From a career perspective, because of how studious and well-respected our hands-on education is, CIT generally tends to place students into internships much earlier than students in other fields. Heck, even one of our graduation requirements is to get actual industry experience so that you set yourself up for success.

What has been one of your favorite class projects?

In System and Organizational Security (CNIT182), there's a fun, semester-long competition where you compete for fun special privileges like being able to drop a test/lab score from your grade and even winning a paid lunch from the professor. Before I knew it, I was actively learning how to do important tasks that head security officers and executives in large companies are responsible of doing.
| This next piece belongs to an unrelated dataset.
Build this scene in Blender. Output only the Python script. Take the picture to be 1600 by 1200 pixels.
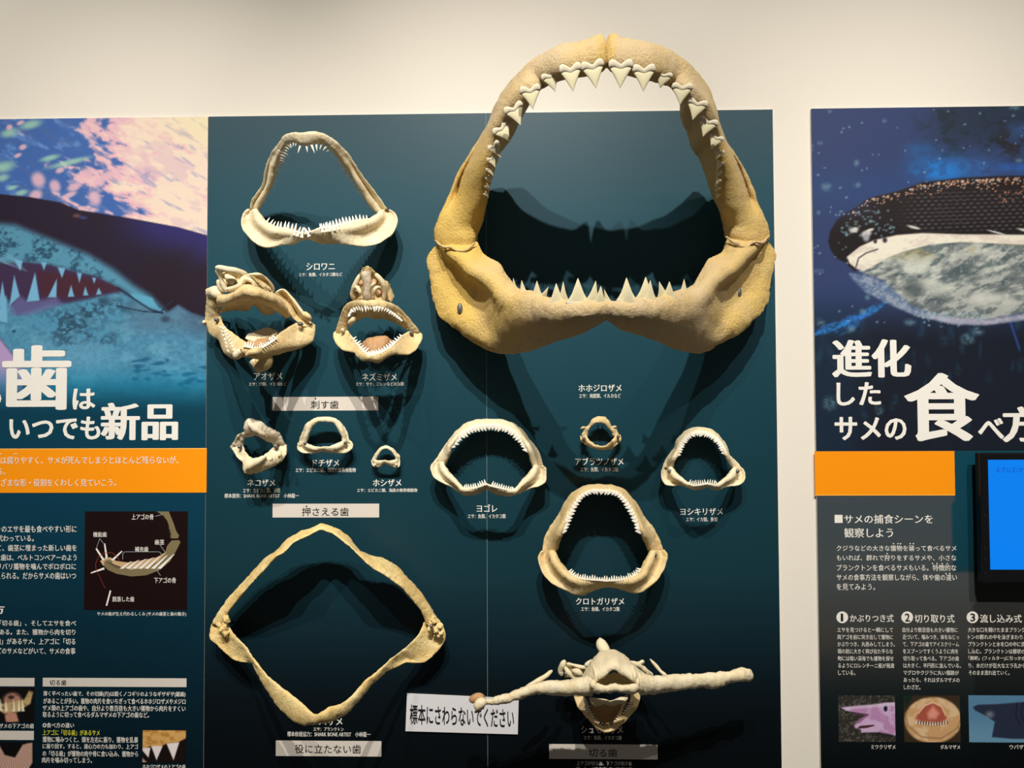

What other activities are you involved in on campus?

Here's what I do for work:

  • UNIX System Administrator for Purdue System Cloud in Purdue IT (formerly ITAP)
  • Note Taker for the Disability Resource Center (DRC)
  • Undergraduate Research Assistant for Purdue School of Computer and Information Technology (aka the CIT dept.)
  • Formerly employed at Purdue Dining and Culinary, and Purdue Convocations

Here's what I currently meddle in:

  • Purdue Cyber Forensics Club (Executive Officer)
  • Head Ambassador for Purdue's Center for Education and Research in Information Assurance and Security (aka CERIAS)
  • Polytechnic Ambassadors (Student Ambassador)
  • The Data Mine Learning Community (General Cohort)
  • Purdue University Chinese Students and Scholars Association (aka PUCSSA)
  • Purdue Taiwanese Student Association (aka TSA)
  • Men's Leadership Series
  • Purdue Alumni Student Association (Mentee)

What do you know about your program of study now that you wish someone had told you when you were choosing a major?
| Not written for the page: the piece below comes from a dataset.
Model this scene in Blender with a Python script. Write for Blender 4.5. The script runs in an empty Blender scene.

1. Network Engineering is needed if you want real knowledge of how networks work, which Cybersecurity by itself doesn't really focus on. It's a whole thing on itself, and some of us say it's even harder than Cyber.
2. You do NOT need to be a programming whiz to do well in any CIT major. You will be given opportunities to learn it as you go.
3. We're looking at an average of above 6 figures for entry level jobs in our field.
Cybersecurity is very much a certificate-based field. Companies will offer paid tests in exchange for proof that you know certain cybersecurity skills. There are hundreds of certificates in the industry that go into different things. In theory, you can just self-study for many certification tests and take them, but Purdue's diploma and reputation kind of does that for you. College in general, but especially Purdue, will be a good choice for you to make connections and get a shot at research ahead of the game.
4. Our counterpart in CS is the security track, which will cover encryption and other mathematical foundations of cybersecurity much more heavily. If you're competent in math and programming, I would recommend checking this out as Cybersecurity engineering and R&D may be a good fit for you.
5. As you will learn here, Cybersecurity doesn't really have a clear definition. Everything needs cybersecurity these days, don't limit yourself to just the IT organization security aspect of it. If you work hard enough, you can go and do anything with cybersecurity (assuming you're eligible for national security clearance). If you wanted to, you could even dedicate yourself to AI security by taking AI CNIT classes and doing AI research here. If you can think of it, I'm sure there's an aspect of cybersecurity that is needed in that field.
6. Double majoring cybersecurity and network engineering is relatively easy since there is so many classes that overlap.
7. Our CNIT270 class here covers much of the stuff needed for Comptia Security+ certificate.

What would be one piece of advice for prospective students or new Purdue students?

For International Students: Nowadays, if you have a non-US passport, finding cybersecurity work here in the states will be hard, even if you have a graduate degree here. Unfortunately, this is just how it is right now because of politics. This is especially so for students from Mainland China, where many companies that deserve your level of education that you will get from here will likely not sponsor you to work/do internships for them regardless. For undergrads, this can be mitigated with very hard work and selectively applying to internships at companies that do take international students. Despite all this, I recommend all Chinese-speaking and international students to take cybersecurity at Purdue as there is much to learn in the American environment of information technology that overseas will not get for you. You will find a home and friends here.
For new students: Don't be afraid to ask questions about academics and stuff that you're interested in. Polytechnic faculty and students tend to be much friendlier and will definitely give you help and advice for what you need. Asking people and talking around is the BEST way for you to understand what the environment here all is about as well as to plan out your academic/career plans. Talking to professors during their office hours is always a good thing to do in general. Take matters into your own hand and get started on asking questions, get to understand your skillsets and develop them. Many of us in CIT as well as the other CIT ambassadors would love to see you succeed here.